Gather all lines with the word "part" in them.
○ ○ ○ ○ ○
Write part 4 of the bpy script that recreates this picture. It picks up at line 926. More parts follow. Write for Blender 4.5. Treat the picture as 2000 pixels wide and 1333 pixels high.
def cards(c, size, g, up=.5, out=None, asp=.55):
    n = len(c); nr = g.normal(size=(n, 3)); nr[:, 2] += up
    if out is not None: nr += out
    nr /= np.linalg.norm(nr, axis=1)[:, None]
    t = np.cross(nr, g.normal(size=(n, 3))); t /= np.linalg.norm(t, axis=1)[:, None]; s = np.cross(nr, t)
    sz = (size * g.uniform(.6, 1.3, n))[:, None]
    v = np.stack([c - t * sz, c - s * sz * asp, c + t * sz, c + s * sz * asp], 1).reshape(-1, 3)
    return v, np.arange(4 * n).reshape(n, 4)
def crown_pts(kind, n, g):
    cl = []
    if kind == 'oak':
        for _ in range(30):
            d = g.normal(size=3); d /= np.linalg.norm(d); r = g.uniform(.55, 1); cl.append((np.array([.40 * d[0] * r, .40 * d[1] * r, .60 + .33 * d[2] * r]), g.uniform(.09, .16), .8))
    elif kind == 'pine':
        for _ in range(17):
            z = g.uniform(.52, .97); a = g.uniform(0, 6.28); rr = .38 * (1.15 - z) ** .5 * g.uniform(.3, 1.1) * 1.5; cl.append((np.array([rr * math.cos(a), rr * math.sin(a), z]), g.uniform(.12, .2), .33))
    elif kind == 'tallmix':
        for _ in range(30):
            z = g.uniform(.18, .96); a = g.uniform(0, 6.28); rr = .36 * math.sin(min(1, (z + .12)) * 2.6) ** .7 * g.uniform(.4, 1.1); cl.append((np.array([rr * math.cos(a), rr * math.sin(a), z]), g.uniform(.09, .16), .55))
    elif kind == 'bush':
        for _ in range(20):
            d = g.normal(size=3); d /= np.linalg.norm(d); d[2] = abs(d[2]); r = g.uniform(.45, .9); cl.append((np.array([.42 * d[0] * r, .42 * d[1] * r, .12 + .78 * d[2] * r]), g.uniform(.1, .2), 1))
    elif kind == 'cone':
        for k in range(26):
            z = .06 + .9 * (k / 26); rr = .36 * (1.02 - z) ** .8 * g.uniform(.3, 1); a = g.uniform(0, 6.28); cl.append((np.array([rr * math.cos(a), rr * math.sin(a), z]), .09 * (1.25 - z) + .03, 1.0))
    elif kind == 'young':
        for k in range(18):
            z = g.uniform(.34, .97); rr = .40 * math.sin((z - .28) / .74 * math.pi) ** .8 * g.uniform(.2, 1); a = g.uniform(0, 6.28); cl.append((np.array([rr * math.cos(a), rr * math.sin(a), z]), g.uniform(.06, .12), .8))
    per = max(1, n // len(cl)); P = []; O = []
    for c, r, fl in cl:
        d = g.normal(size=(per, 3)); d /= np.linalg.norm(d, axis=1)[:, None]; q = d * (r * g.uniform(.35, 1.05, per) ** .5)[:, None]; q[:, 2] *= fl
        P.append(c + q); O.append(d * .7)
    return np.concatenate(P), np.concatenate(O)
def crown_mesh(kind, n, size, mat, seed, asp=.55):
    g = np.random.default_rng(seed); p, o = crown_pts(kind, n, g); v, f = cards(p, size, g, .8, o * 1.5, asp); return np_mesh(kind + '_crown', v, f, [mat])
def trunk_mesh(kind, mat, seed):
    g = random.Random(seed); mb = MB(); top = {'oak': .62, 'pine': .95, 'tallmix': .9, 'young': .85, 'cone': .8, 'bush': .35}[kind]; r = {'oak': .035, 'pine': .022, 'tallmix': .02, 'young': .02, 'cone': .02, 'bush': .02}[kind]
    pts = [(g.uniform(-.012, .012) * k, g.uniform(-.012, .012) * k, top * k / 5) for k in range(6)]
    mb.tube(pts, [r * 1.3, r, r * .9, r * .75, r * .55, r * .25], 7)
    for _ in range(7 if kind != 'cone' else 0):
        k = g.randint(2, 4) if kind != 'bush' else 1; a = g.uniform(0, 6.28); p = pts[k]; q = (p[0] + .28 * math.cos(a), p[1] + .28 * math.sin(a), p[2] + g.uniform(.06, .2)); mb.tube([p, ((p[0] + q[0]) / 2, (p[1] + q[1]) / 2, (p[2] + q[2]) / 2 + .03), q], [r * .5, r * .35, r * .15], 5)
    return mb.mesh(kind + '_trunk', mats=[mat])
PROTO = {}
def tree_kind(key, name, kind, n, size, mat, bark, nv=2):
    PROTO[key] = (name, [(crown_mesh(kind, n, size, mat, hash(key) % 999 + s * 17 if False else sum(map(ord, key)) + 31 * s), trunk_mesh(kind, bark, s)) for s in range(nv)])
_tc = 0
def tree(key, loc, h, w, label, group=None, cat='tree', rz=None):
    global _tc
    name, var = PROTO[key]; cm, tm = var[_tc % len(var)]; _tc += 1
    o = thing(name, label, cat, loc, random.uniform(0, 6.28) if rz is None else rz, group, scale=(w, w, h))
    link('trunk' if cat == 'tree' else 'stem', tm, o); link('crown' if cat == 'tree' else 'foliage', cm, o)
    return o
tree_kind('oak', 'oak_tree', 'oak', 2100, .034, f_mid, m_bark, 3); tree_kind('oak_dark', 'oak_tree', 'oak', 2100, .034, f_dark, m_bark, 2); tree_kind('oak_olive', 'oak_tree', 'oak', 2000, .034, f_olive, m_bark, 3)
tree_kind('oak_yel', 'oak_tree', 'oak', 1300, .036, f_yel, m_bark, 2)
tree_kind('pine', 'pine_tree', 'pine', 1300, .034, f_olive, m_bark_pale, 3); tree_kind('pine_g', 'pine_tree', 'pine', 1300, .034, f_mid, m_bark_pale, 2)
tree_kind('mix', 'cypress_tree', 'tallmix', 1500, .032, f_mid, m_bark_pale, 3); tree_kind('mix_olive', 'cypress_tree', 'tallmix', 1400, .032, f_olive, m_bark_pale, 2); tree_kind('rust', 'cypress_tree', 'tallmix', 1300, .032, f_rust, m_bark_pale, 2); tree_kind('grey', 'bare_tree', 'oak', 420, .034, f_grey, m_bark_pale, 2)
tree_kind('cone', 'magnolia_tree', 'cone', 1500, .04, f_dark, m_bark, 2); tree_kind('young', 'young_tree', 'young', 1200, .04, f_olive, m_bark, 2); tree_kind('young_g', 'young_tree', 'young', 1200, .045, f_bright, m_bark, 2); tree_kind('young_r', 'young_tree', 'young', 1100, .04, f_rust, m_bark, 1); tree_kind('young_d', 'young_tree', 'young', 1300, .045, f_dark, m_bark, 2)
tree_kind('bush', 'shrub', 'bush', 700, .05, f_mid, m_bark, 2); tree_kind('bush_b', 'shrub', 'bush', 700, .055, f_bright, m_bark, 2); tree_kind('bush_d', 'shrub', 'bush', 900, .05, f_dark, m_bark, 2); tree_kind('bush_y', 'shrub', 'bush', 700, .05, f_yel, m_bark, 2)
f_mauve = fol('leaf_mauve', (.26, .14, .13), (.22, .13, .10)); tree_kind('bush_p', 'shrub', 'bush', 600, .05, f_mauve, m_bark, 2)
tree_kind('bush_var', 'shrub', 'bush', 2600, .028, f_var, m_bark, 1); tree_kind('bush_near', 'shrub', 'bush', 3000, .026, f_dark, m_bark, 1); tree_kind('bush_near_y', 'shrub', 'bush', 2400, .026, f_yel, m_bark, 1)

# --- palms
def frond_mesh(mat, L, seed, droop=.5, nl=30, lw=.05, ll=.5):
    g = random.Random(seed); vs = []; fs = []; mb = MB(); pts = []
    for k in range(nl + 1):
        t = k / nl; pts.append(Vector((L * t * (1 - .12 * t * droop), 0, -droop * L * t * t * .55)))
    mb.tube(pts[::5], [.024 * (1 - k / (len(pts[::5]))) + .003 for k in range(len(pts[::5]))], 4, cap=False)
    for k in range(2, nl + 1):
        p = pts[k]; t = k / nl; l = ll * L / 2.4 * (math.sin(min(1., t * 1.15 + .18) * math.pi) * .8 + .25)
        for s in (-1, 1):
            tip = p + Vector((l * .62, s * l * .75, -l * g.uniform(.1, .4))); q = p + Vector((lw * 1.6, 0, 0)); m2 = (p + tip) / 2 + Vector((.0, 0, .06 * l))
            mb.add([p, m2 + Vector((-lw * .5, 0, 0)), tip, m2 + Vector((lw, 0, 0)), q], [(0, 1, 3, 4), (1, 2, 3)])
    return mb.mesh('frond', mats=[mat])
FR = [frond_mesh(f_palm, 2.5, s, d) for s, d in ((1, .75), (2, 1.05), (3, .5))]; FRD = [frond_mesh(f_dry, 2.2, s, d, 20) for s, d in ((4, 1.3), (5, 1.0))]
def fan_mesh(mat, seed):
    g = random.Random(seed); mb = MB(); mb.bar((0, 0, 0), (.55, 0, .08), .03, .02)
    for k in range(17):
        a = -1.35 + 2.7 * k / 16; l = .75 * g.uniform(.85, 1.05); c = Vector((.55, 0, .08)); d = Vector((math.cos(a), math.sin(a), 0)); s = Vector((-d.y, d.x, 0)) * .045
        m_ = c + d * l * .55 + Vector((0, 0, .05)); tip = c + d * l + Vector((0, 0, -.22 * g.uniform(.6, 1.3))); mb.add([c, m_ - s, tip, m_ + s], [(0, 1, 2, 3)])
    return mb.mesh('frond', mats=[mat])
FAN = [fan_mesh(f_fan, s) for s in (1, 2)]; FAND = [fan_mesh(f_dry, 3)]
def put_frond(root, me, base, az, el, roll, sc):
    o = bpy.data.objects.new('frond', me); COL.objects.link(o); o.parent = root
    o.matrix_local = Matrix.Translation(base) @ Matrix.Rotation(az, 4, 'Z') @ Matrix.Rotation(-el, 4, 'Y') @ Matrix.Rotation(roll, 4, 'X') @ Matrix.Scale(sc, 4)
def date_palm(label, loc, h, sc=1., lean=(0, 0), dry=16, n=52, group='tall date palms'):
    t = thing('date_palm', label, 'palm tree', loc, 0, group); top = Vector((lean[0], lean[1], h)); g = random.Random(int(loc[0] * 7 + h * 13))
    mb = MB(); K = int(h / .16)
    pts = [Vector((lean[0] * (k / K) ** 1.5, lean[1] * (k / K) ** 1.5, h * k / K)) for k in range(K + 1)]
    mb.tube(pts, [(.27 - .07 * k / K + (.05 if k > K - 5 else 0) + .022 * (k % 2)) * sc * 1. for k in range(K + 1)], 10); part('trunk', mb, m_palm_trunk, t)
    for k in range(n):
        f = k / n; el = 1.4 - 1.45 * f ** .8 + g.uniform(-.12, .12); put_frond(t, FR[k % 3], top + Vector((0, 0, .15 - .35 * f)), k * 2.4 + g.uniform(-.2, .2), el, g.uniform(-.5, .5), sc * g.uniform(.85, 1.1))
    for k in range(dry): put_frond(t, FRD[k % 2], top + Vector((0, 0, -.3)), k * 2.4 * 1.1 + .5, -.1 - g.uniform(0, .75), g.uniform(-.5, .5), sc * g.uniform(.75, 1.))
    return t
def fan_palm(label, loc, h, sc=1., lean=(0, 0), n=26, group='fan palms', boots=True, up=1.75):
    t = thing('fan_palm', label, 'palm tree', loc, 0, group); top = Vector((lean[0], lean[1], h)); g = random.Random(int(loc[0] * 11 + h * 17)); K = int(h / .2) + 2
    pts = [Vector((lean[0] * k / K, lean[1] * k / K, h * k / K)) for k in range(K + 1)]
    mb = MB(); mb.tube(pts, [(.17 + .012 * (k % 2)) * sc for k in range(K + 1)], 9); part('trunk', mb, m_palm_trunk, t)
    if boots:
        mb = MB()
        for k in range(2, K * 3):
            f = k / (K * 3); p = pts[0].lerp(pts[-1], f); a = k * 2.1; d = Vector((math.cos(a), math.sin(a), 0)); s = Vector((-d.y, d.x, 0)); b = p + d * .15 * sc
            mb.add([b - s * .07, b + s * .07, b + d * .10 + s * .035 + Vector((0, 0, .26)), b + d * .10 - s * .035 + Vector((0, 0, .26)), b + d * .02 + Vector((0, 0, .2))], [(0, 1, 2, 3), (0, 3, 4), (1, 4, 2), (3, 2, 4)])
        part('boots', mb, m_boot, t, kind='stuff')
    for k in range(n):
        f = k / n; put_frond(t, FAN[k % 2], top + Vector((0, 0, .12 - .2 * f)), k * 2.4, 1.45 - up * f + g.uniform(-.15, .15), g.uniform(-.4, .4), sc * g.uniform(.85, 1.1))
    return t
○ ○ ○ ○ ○
__The reply__
Write part 4 of the bpy script that recreates this picture. It picks up at line 926. More parts follow. Write for Blender 4.5. Treat the picture as 2000 pixels wide and 1333 pixels high.
    mb.tube(pts, [(.27 - .07 * k / K + (.05 if k > K - 5 else 0) + .022 * (k % 2)) * sc * 1. for k in range(K + 1)], 10); part('trunk', mb, m_palm_trunk, t)
    mb = MB(); mb.tube(pts, [(.17 + .012 * (k % 2)) * sc for k in range(K + 1)], 9); part('trunk', mb, m_palm_trunk, t)
        part('boots', mb, m_boot, t, kind='stuff')